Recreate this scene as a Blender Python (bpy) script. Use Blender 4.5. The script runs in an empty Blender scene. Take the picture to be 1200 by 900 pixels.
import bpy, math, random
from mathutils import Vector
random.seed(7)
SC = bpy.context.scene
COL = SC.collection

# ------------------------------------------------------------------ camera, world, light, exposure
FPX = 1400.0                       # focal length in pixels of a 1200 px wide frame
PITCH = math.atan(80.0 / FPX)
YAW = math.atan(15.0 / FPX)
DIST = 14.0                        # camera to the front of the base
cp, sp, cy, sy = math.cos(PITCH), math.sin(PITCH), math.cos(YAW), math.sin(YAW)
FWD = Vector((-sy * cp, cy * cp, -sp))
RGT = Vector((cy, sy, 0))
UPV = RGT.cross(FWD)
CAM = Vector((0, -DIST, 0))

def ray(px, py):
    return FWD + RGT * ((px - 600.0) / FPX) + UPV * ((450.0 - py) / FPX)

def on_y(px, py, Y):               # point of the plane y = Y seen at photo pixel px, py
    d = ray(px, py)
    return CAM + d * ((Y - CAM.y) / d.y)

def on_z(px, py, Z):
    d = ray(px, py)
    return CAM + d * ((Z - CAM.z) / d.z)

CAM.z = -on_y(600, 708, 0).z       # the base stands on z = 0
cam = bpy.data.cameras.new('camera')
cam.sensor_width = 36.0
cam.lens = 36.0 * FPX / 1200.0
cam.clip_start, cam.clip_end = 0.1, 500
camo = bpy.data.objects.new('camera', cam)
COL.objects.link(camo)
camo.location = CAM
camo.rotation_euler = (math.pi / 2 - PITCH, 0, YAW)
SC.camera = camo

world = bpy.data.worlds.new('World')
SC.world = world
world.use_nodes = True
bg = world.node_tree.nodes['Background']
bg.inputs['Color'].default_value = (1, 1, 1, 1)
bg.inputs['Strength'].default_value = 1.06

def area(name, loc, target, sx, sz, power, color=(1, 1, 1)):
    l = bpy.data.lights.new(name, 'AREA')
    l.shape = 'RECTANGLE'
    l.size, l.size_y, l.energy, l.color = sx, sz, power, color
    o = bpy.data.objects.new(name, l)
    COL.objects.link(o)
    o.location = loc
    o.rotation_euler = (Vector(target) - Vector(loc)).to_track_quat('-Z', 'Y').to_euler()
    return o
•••
Write the data out again in full and exactly.

Solution to this task:
Recreate this scene as a Blender Python (bpy) script. Use Blender 4.5. The script runs in an empty Blender scene. Take the picture to be 1200 by 900 pixels.
import bpy, math, random
from mathutils import Vector
random.seed(7)
SC = bpy.context.scene
COL = SC.collection

# ------------------------------------------------------------------ camera, world, light, exposure
FPX = 1400.0                       # focal length in pixels of a 1200 px wide frame
PITCH = math.atan(80.0 / FPX)
YAW = math.atan(15.0 / FPX)
DIST = 14.0                        # camera to the front of the base
cp, sp, cy, sy = math.cos(PITCH), math.sin(PITCH), math.cos(YAW), math.sin(YAW)
FWD = Vector((-sy * cp, cy * cp, -sp))
RGT = Vector((cy, sy, 0))
UPV = RGT.cross(FWD)
CAM = Vector((0, -DIST, 0))

def ray(px, py):
    return FWD + RGT * ((px - 600.0) / FPX) + UPV * ((450.0 - py) / FPX)

def on_y(px, py, Y):               # point of the plane y = Y seen at photo pixel px, py
    d = ray(px, py)
    return CAM + d * ((Y - CAM.y) / d.y)

def on_z(px, py, Z):
    d = ray(px, py)
    return CAM + d * ((Z - CAM.z) / d.z)

CAM.z = -on_y(600, 708, 0).z       # the base stands on z = 0
cam = bpy.data.cameras.new('camera')
cam.sensor_width = 36.0
cam.lens = 36.0 * FPX / 1200.0
cam.clip_start, cam.clip_end = 0.1, 500
camo = bpy.data.objects.new('camera', cam)
COL.objects.link(camo)
camo.location = CAM
camo.rotation_euler = (math.pi / 2 - PITCH, 0, YAW)
SC.camera = camo

world = bpy.data.worlds.new('World')
SC.world = world
world.use_nodes = True
bg = world.node_tree.nodes['Background']
bg.inputs['Color'].default_value = (1, 1, 1, 1)
bg.inputs['Strength'].default_value = 1.06

def area(name, loc, target, sx, sz, power, color=(1, 1, 1)):
    l = bpy.data.lights.new(name, 'AREA')
    l.shape = 'RECTANGLE'
    l.size, l.size_y, l.energy, l.color = sx, sz, power, color
    o = bpy.data.objects.new(name, l)
    COL.objects.link(o)
    o.location = loc
    o.rotation_euler = (Vector(target) - Vector(loc)).to_track_quat('-Z', 'Y').to_euler()
    return o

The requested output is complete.